Active parents make a teacher’s job much easier. They check up on homework assignments, help with discipline and guarantee that education is valued. 

Active parents make a teacher’s job much easier. They check up on homework assignments, help with discipline and guarantee that education is valued.

But what happens to the kid whose parents aren’t active? Is she doomed to failure?

No. And neither are the other kids who come to school carrying heavy loads of family baggage.

For evidence, look no further than this week’s National Public Radio series on turning around failing schools. Today’s story about Annapolis High School in Maryland, for instance, shows that it’s possible to make a difference in the face of great odds. The educators at Annapolis employed some strategies that Teaching Tolerance has advocated in its Teaching Diverse Students Initiative (TDSi).

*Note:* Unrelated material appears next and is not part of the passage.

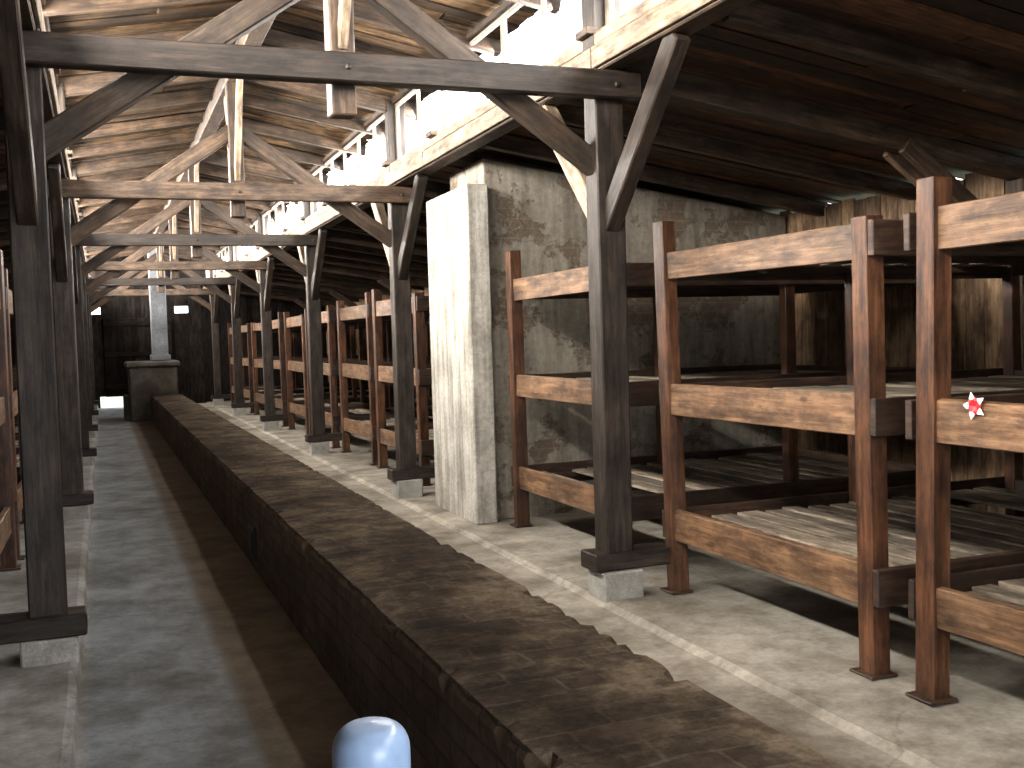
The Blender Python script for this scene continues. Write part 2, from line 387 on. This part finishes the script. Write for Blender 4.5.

Annapolis was a failing school with two tracks. In one track, middle class white students studied and graduated. In the other, poor students of color struggled, failed and dropped out.

Under a new principal—and with funding to back massive reforms—Annapolis changed its school climate and academic culture. Educators agreed to a 12-month school schedule, ran intensive remedial tutoring sessions and met weekly in professional learning communities focused on identifying what each student needed. 

The single most important change, according to the story, was sending teachers out “to knock on doors” and meet students’ families. Knowing the students outside the classroom—building real relationships—helped educators develop plans that were relevant and effective.

These educators stopped focusing on what students lacked. Instead, they focused on the unique strengths that students and their families brought to the process. 

Annapolis High School is a good news/bad news story. The good news is that AP and honors enrollment are up, and more students are staying in school and graduating.  The bad news is that the additional funding runs out this year. Next September, Annapolis returns to a nine-month schedule.